Der Verdacht drängt sich geradezu auf, dass damit versucht wird, den brutalen Polizeieinsatz zu rechtfertigen. Es steht zu befürchten, dass einzelne BlockiererInnen, die nun juristisch belangt werden sollen, als Sündenböcke für einen misslungenen Polizeieinsatz herhalten müssen. Die Verantwortung für die Eskalation seitens der Polizei soll abgewälzt werden. Dass keine Anzeigen gegen Polizeibeamte gestellt wurden, liegt daran, dass die Befürchtung der Betroffenen vor Gegenanzeigen wegen Widerstands gegen Vollstreckungsbeamte zu groß ist. Sowohl von seiten der CSU als auch von der SPD wurde der Polizeieinsatz als Einsatz „nach dem Lehrbuch“ gewürdigt und damit Polizeigewalt gegen Jugendliche gerechtfertigt.
Einer der blockierenden Jugendlichen sitzt derzeit in Untersuchungshaft. Er hat noch am Vortag der Geschehnisse an betreffender Berufsschule einen Workshop im Rahmen des sehr unterstützenswerten Heroes-Projekts gegeben und sich dabei gegen Diskriminierung und Unterdrückung im Namen der Ehre und für Gerechtigkeit eingesetzt. Er wird von Hampel als „bekannter Linksextremist“ denunziert.
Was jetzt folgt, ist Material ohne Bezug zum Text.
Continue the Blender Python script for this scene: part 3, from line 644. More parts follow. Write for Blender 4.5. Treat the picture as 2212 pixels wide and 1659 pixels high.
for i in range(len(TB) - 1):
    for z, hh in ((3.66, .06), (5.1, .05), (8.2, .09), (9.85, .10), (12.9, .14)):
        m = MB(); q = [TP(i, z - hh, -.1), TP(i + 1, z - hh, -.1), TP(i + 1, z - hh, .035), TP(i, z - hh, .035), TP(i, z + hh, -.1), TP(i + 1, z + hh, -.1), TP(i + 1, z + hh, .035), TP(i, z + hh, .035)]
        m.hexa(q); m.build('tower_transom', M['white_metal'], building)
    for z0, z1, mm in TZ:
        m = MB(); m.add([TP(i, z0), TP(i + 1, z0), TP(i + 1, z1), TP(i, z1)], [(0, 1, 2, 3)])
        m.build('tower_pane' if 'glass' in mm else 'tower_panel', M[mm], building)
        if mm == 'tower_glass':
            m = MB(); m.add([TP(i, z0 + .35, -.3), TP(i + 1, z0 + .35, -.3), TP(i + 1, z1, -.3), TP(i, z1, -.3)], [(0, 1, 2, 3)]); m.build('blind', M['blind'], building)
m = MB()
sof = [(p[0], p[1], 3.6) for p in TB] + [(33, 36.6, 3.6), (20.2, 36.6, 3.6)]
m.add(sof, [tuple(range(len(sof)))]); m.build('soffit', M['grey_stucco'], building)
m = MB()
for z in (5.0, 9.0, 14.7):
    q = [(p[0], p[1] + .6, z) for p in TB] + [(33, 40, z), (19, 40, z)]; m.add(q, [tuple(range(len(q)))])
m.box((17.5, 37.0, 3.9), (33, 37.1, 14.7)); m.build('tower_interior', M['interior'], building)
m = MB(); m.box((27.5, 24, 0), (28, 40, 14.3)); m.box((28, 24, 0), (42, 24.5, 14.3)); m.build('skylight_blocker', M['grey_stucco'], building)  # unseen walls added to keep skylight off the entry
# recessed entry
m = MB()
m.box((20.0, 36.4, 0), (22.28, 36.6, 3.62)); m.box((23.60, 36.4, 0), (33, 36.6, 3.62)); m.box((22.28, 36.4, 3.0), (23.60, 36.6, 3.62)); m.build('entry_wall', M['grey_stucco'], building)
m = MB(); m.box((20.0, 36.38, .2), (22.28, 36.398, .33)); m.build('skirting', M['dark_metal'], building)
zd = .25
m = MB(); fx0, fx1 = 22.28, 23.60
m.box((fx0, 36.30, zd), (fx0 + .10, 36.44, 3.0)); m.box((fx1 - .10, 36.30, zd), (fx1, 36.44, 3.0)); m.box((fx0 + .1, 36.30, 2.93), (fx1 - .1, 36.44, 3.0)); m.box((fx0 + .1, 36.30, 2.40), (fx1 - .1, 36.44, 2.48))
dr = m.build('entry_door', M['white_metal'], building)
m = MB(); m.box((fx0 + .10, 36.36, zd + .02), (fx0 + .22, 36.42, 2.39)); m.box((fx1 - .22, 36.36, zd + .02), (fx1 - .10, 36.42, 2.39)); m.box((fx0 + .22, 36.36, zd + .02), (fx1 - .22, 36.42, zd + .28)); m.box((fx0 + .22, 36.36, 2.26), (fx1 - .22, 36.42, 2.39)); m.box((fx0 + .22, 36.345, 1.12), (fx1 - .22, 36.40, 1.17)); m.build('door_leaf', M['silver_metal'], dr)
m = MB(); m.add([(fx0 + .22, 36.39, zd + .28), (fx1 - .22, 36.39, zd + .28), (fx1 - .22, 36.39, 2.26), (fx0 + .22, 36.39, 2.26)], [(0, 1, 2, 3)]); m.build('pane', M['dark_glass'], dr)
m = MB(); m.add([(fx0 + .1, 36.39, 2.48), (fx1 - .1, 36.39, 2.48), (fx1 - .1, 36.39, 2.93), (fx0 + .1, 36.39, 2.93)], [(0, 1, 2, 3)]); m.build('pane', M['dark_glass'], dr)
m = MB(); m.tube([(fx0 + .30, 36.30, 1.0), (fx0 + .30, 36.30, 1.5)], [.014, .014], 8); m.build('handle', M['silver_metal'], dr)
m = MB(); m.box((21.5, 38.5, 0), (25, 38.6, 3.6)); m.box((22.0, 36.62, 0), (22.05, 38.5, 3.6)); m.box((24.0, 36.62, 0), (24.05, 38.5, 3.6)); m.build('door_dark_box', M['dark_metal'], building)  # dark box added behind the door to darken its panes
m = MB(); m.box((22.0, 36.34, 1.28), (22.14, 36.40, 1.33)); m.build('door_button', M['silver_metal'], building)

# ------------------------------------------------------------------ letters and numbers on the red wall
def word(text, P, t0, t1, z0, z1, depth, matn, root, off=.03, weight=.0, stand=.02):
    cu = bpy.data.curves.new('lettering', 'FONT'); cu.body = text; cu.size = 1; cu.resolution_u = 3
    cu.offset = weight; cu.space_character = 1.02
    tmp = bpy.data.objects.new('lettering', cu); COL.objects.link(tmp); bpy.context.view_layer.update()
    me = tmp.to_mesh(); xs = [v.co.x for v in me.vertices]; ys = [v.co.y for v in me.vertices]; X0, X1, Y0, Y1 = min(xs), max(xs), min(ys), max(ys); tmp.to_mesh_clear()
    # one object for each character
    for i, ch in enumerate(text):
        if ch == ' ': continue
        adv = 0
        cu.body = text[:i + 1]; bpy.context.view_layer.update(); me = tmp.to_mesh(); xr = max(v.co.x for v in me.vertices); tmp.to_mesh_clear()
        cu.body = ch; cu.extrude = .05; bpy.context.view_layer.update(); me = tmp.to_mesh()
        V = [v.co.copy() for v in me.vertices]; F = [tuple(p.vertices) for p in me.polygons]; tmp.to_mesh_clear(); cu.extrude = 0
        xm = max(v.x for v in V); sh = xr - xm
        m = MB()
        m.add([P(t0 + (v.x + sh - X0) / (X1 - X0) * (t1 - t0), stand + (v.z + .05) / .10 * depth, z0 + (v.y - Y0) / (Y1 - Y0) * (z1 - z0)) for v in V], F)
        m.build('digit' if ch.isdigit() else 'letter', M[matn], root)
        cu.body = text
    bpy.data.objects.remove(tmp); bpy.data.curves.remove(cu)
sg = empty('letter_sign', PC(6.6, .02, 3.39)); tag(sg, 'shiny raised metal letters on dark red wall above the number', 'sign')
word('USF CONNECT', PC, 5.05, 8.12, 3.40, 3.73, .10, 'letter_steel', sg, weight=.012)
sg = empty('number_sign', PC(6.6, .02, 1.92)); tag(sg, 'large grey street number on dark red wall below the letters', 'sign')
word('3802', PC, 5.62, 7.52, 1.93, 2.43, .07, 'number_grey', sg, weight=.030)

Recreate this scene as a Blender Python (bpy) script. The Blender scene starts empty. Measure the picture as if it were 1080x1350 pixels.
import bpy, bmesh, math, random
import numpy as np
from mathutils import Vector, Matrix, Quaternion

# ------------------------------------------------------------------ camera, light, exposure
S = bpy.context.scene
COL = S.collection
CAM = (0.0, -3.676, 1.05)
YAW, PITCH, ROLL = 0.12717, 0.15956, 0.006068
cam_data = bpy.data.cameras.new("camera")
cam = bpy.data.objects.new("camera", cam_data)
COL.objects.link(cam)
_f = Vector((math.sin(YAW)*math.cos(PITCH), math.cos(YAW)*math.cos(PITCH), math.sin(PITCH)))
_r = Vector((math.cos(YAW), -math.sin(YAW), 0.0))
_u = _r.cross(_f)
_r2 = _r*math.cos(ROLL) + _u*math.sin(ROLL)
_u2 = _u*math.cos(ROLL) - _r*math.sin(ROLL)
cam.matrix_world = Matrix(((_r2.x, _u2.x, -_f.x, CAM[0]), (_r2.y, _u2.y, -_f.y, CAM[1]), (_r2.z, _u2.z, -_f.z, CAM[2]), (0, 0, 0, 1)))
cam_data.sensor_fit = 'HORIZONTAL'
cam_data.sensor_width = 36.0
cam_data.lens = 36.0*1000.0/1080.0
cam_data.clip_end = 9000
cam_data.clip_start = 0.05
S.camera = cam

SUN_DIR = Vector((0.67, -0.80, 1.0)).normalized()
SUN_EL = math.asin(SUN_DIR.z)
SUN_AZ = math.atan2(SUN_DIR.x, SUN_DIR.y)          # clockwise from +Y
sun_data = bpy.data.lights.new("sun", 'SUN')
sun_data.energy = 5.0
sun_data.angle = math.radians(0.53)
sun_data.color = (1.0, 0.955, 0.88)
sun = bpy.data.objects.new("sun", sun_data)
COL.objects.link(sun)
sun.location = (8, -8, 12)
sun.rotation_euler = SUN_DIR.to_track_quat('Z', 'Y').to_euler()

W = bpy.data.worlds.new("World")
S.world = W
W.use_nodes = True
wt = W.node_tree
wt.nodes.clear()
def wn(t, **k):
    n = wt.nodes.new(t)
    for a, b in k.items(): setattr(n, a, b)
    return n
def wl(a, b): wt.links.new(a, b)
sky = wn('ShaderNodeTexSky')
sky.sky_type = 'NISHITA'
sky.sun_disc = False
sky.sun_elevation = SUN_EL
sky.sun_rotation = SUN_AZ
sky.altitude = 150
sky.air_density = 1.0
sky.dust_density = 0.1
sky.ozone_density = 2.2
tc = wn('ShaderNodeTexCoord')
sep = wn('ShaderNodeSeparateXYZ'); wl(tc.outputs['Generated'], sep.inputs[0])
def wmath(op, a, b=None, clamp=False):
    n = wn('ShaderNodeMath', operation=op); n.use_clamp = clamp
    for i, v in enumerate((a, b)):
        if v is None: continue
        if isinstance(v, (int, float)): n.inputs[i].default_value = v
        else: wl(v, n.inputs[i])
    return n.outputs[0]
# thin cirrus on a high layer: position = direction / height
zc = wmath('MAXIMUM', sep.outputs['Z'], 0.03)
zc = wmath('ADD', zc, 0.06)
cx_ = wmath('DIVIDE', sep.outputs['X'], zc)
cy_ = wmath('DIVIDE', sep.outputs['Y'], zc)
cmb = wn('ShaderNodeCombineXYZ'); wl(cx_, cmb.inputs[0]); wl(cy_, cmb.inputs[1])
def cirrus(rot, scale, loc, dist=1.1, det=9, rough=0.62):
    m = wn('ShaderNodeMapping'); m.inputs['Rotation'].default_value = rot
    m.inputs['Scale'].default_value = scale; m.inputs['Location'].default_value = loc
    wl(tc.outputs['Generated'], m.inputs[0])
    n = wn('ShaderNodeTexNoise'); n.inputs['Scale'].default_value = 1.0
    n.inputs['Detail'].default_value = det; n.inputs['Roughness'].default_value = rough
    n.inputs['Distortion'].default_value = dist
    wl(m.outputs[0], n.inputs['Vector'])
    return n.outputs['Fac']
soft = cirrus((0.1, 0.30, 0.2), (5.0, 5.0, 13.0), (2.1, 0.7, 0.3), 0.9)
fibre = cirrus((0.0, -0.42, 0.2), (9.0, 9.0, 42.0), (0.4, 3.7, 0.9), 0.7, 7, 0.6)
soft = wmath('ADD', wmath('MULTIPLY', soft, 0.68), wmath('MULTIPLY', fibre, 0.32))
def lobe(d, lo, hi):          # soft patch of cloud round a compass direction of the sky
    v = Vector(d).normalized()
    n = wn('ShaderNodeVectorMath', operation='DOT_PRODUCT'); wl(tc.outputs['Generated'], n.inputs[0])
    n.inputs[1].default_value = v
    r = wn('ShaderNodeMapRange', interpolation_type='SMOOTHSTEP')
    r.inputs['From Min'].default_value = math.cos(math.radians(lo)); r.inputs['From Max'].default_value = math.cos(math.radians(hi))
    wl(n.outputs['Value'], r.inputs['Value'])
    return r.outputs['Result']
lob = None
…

Wir sprechen uns gegen die Inhaftierung eines Blockierers und Strafverfahren gegen zivil Ungehorsame aus. Angesichts der Tatsache, dass die Regierung Mittelfranken sich bei der versuchten Abschiebung nicht an geltendes Recht gehalten hat, darf das Engagement und die Zivilcourage Jugendlicher und junger Erwachsener nicht delegitimiert werden. Laut dem Landgericht Nürnberg-Fürth bestehen „erhebliche Zweifel“, dass das Vorgehen der Regierung im Rahmen der versuchten Abschiebung „rechtsstaatlichen Grundsätzen“ entspreche.
Der Versuch der Schülerinnen und Schüler, der Freunde und Bekannten sich gegen Inhumanität zur Wehr zu setzen, darf nicht in einem Strafverfahren gegen Jugendliche enden. Dieses ist als Rechtfertigungsstrategie der Polizei zu bewerten.